Skradziono mu narzędzia, które sam wcześniej ukradł
O wyjątkowym pechu może mówić 22-latek, który z jednego z miejscowych marketów ukradł warte około 800 zł. elektronarzędzia. Okazało się bowiem, że ukryty w budynku gospodarczym łup kilka dni później został mu skradziony. Na domiar złego ojciec 22-latka, o zaistniałej kradzieży powiadomił policję. Teraz młodemu mężczyźnie za kradzież grozi kara do 5 lat pozbawienia wolności.
Do zdarzenia doszło na terenie Hrubieszowa w jednym z miejscowych marketów. Skradziono elektronarzędzia o łącznej wartości blisko 800 zł. Zginęła między innymi szlifierka kątowa i wkrętarka.
Jak ustalili hrubieszowscy policjanci, kradzieży dokonał 22-letni mieszkaniec miasta. Sprawa wyszła na jaw po tym, jak na policję przyszedł ojciec 22-latka, który chciał zgłosić kradzież elektronarzędzi z budynku gospodarczego. Jak się okazało, złodziej skradł te same elektronarzędzia, które 22-latek ukradł z marketu.
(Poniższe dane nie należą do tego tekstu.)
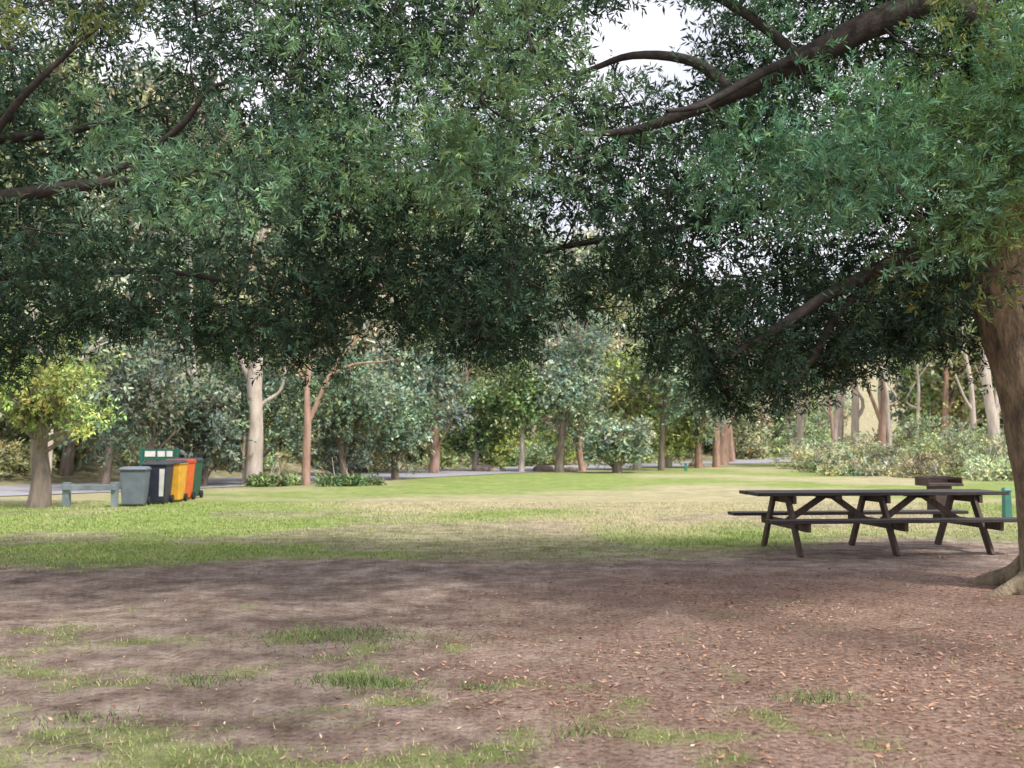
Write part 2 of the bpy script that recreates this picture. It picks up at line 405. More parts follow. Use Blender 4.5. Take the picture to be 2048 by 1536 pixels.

Nieświadomy pochodzenia narzędzi właściciel posesji nie wiedział, że kilka dni temu, jego syn ukradł je ze sklepowych półek.
Zatrzymany przez policjantów 22-latek tłumaczył mundurowym, że narzędzia były mu potrzebne w domu, żeby czasem coś przyciąć i wkręcić. Teraz młody mężczyzna będzie musiał liczyć sie z odpowiedzialnością karną za kradzież, za co grozi kara do 5 lat pozbawienia wolności.
Policjanci w dalszym ciagu poszukują drugiego sprawcy kradzieży.